2)服をからかわれ、反動でファッション好きになる
ファッションデザイナーがデュオでブランドを手がけている例はいくつもある。ただ、息子と母親というブランドは、世界を見渡しても思い当たらない。そのうえ、千明さんは洋裁のプロでも、絵を勉強したこともない、ごくふつうの主婦なのだ。なぜ、亮太さんは千明さんといっしょにブランドをやろうと思うに至ったのだろうか。その背景が知りたい、と言ったら「じゃ、幼少期の体験から」と、亮太さんが話し始めた。
亮太さんの記憶によれば、村上家は“野暮ったい”家だった。家のなかには、千明さんのつくった手芸小物が溢れていたという。
——謎の手づくりのものがいろいろありましたね。今にして思えばですけど、各部屋の入り口にオリジナルキャラクターっていうか、人形みたいなものがかかってたりして。

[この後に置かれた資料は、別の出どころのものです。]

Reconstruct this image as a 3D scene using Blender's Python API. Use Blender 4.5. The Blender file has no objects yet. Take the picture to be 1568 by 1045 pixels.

家自体が野暮ったかったですね。ファッションもわかりません、みたいな。僕のファッションもダサい感じで、母親の手編みのセーターとか着せられてました。よく憶えているのはアップリケ。破れたズボンや靴下にアップリケをつけるんですけど、それがもうダサくてダサくて。世間にはOKなアップリケもあったんですよ、売ってるものとか。なのにアップリケ自体がハンドメイド。ジーパンの膝小僧に大きなウサギをつけたり、そんな感じで。そもそも土台になる服、買ってくる服もセンスがズレてたんです。母は僕をかわいくしたい願望があったようで、女の子みたいな服や靴が多くて、色なんかも派手で。僕は同級生みたいに、プーマとか着たかったんですけどね(笑)。プーマのセットアップとかいいなあと思ってましたよ。
亮太さんは現在26才だから、今の話は1990年代半ばのことになる。手づくりのアップリケのようなものは、そのひと昔前であればごくふつうだったと思うが、この時代に手編みのセーターやハンドメイドのアップリケは確かに珍しかっただろうし、学校では浮いてしまったかもしれない。

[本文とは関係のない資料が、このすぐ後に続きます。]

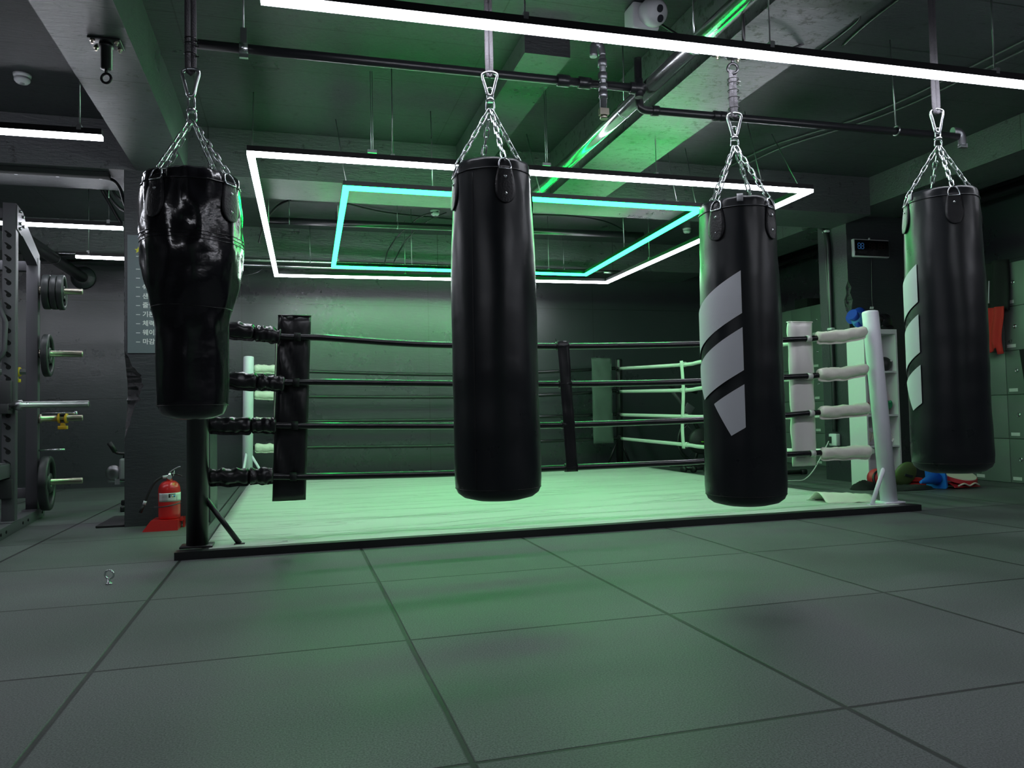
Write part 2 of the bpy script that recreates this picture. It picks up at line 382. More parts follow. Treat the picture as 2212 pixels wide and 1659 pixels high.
def origin(o):
    p = Vector((0, 0, 0))
    while o is not None: p += o.location; o = o.parent
    return p
def tag(o, label=None, cat=None, group=None, kind=None):
    if label: o['label'] = label
    if cat: o['category'] = cat
    if group: o['group'] = group
    if kind: o['kind'] = kind
    return o
def thing(name, loc, label, cat, group=None, rz=0.):
    o = bpy.data.objects.new(name, None); COL.objects.link(o); o.location = loc; o.empty_display_size = .1
    o.rotation_euler = (0, 0, rz)
    return tag(o, label, cat, group)
def struct(o, label=None):
    o['kind'] = 'structure'
    if label: o['label'] = label
    return o
def copy_tree(o, parent=None, delta=None):
    c = o.copy(); COL.objects.link(c)
    if parent is not None: c.parent = parent
    if delta is not None: c.location = o.location + Vector(delta)
    for ch in [x for x in bpy.data.objects if x.parent == o]: copy_tree(ch, c)
    return c
def text_mesh(name, s, size, m, loc, rot, parent=None, ext=.0006, bold=0.):
    cu = bpy.data.curves.new(name, 'FONT'); cu.body = s; cu.size = size; cu.extrude = ext; cu.offset = bold
    cu.align_x = 'LEFT'; cu.resolution_u = 3
    t = bpy.data.objects.new(name, cu); COL.objects.link(t)
    bpy.context.view_layer.update()
    me = bpy.data.meshes.new_from_object(t.evaluated_get(bpy.context.evaluated_depsgraph_get()))
    bpy.data.objects.remove(t)
    me.materials.clear(); me.materials.append(m)
    o = bpy.data.objects.new(name, me); COL.objects.link(o)
    o.rotation_euler = rot
    if parent is not None: o.parent = parent; o.location = Vector(loc)-origin(parent)
    else: o.location = loc
    return o
def V(*a): return Vector(a)
def smooth_path(pts, k=6):
    P = [Vector(p) for p in pts]; out = []
    for i in range(len(P)-1):
        a = P[max(i-1, 0)]; b = P[i]; c = P[i+1]; d = P[min(i+2, len(P)-1)]
        for j in range(k):
            t = j/k
            out.append(.5*((2*b)+(c-a)*t+(2*a-5*b+4*c-d)*t*t+(3*b-a-3*c+d)*t**3))
    out.append(P[-1]); return out

# ------------------------------------------------------------------ the setting
S = 3.08       # underside of the slab
def cbox(name, x0, x1, y0, y1, z0, z1, m, label=None):
    return struct(MB().box(x0, x1, y0, y1, z0, z1).build(name, m, loc=((x0+x1)/2, (y0+y1)/2, z0)), label)
XL, XR, YF, YB = -4.6, 7.76, -5.0, 8.62
cbox('floor', XL-.2, XR+.2, YF-.2, YB+.2, -.12, 0, M['floor'], 'floor of black speckled rubber tiles')
cbox('ceiling', XL-.2, XR+.2, YF-.2, YB+.2, S, S+.15, M['slab'], 'black painted concrete ceiling slab')
cbox('wall_back', XL-.2, XR+.2, YB, YB+.2, 0, S, M['wall'], 'black painted rough wall behind the boxing ring')
cbox('wall_right', XR, XR+.2, YF, YB, 0, S, M['wall'])
cbox('wall_left', XL-.2, XL, YF, YB, 0, S, M['wall'])
cbox('wall_front', XL-.2, XR+.2, YF-.2, YF, 0, S, M['wall'])
cbox('trim_1', -.515, -.15, YF, 4.64, 2.7, S-.002, M['beam'], 'black concrete ceiling beam running from the left column')
cbox('trim_2', XL, 6.2, 4.64, 5.23, 2.7, S-.002, M['beam'], 'concrete cross beam over the near part of the ring')
cbox('trim_3', 2.82, 3.32, YF, 4.64, 2.7, S-.002, M['beam_chip'], 'flaking concrete beam beside the shiny pipe')
cbox('trim_4', XL, 6.2, 7.86, YB-.001, 2.7, S-.002, M['beam'], 'cross beam against the back wall')
cbox('trim_5', 1.98, 2.27, 2.62, 4.64, 2.95, S-.002, M['beam'], 'shallow concrete drop behind the second bag strap')
cbox('trim_6', 6.2, 6.82, YF, YB-.001, 2.79, S-.002, M['beam'], 'ceiling beam over the right column')

def column(name, x0, x1, y0, y1, z1, chip, label, hole=.16):
    """column with a broken near-left corner; chip: list of (z, a, b)"""
    zs = sorted(set([0, z1] + [c[0] for c in chip] + [chip[0][0]+(chip[-1][0]-chip[0][0])*i/26 for i in range(27)]))
    def ab(z):
        if z <= chip[0][0] or z >= chip[-1][0]: return 0.002, .002
        for p, q in zip(chip, chip[1:]):
            if p[0] <= z <= q[0]:
                t = (z-p[0])/(q[0]-p[0])
                a = p[1]+(q[1]-p[1])*t; b = p[2]+(q[2]-p[2])*t
                n_ = noise.noise(Vector((z*31, 3, 1)))
                return max(.002, a*(1+.35*n_)), max(.002, b*(1-.3*n_))
    mb = MB(); rows = []; K = 7
    for z in zs:
        a, b = ab(z); row = []
        for k in range(K):
            t = k/(K-1); x = x0+a*(1-t); y = y0+b*t
            dep = .35*min(a, b)*math.sin(PI*t)*(.6+.9*noise.noise(Vector((z*22, t*5, x0))))
            row.append(V(x+dep, y+dep, z))
        row += [V(x0, y1, z), V(x1, y1, z), V(x1, y0, z)]
        rows.append(row)
    n = K+3
    vs = [v for r in rows for v in r]
    fsA, fsB = [], []
    for i in range(len(rows)-1):
        for k in range(n):
            l = (k+1) % n; f = (i*n+k, i*n+l, (i+1)*n+l, (i+1)*n+k)
            (fsB if k < K-1 else fsA).append(f)
    mb.add(vs, fsA, M['column']); k0 = len(mb.v)
    i = mb.mi(M['broken'])
    for f in fsB: mb.f.append(list(f)); mb.m.append(i); mb.sm.append(False)
    return struct(mb.build(name, loc=((x0+x1)/2, (y0+y1)/2, 0)), label)
column('trim_7', -.6, 0, 4.64, 5.22, 2.7, [(.63, 0, 0), (.75, .03, .05), (.86, .06, .1), (.98, .11, .12), (1.06, .13, .12), (1.12, .12, .1), (1.2, .06, .06), (1.27, .03, .03), (1.32, 0, 0)], 'left concrete column, its corner broken away above the fire extinguisher')
column('trim_8', 6.2, 7.1, 5.0, 5.45, 2.79, [(1.72, 0, 0), (1.8, .03, .05), (1.9, .05, .07), (1.97, .02, .03), (2.03, .04, .04), (2.1, 0, 0)], 'right concrete column, its corner chipped, behind the white shelf')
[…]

なかでも、亮太さんの強烈な記憶として残っているのは、膝小僧の大きなウサギのアップリケだ。もの自体はもうないが、子ども心に「わけがわからない」という思いが刻まれたのだった。
趣味を反映した、オカンの手づくり服や手づくりのもの。「今どき」感とは対極にある、独特な服装はどうかと思うときはあったものの、特に抵抗はなかった。しかし、転校先で注目の的となってしまう。
——そのころは身につけるものをそれほど気にしないタイプで、母のアップリケがついたのとか、手編みのセーターとか、ワンポイント刺繍みたいなのをつくったやつがついてたりだとか、そういうものを着て学校に行ってましたが、小学校3年生のときに転校して、そこで服装のことを言われるようになって。「何それ?」みたいな感じでけっこういじられたんですね。それで、しまいには不登校になってしまいました。4月から行けなくなって、年が変わるくらいまで行けなかったと思うんですけど。
でも、なんで不登校になったかは、悪いなあと思ってなかなか言えなかったですね。
薄々わかってはいたが、オカンの趣味はやはり特殊で、まわりと服装が違うことをはっきりと自覚させられたのだった。
——母親は不登校の理由を知ると「じゃあ買ってきたのを着たらええんやろ!」って軽く半ギレみたいになっていて。たぶんちょっと傷ついたんでしょうね。そういうそぶりは見せなかったですけど。近くのサティでばーっと服を買ってきて、「これ着て学校に行きなさい!」みたいな感じで。またその服がダサいっていうのが厄介なところなんですけど(笑)。
そこからですね、母親が買ってくるものを着るんじゃなくて、自分で選ぶようになったんです。クラスのオシャレっ子の真似するところから始まって、自分はもっとこんなのがいいんじゃないかと思ったら、それを着て。そしたら、クラスの子に「どこで買ったの?」って聞かれるようになったりして。そうやってファッションが好きになっていったんですね。
服のことでからかわれ、不登校になるという体験を通して、亮太少年は「着ることの自我」に目覚めたのだった。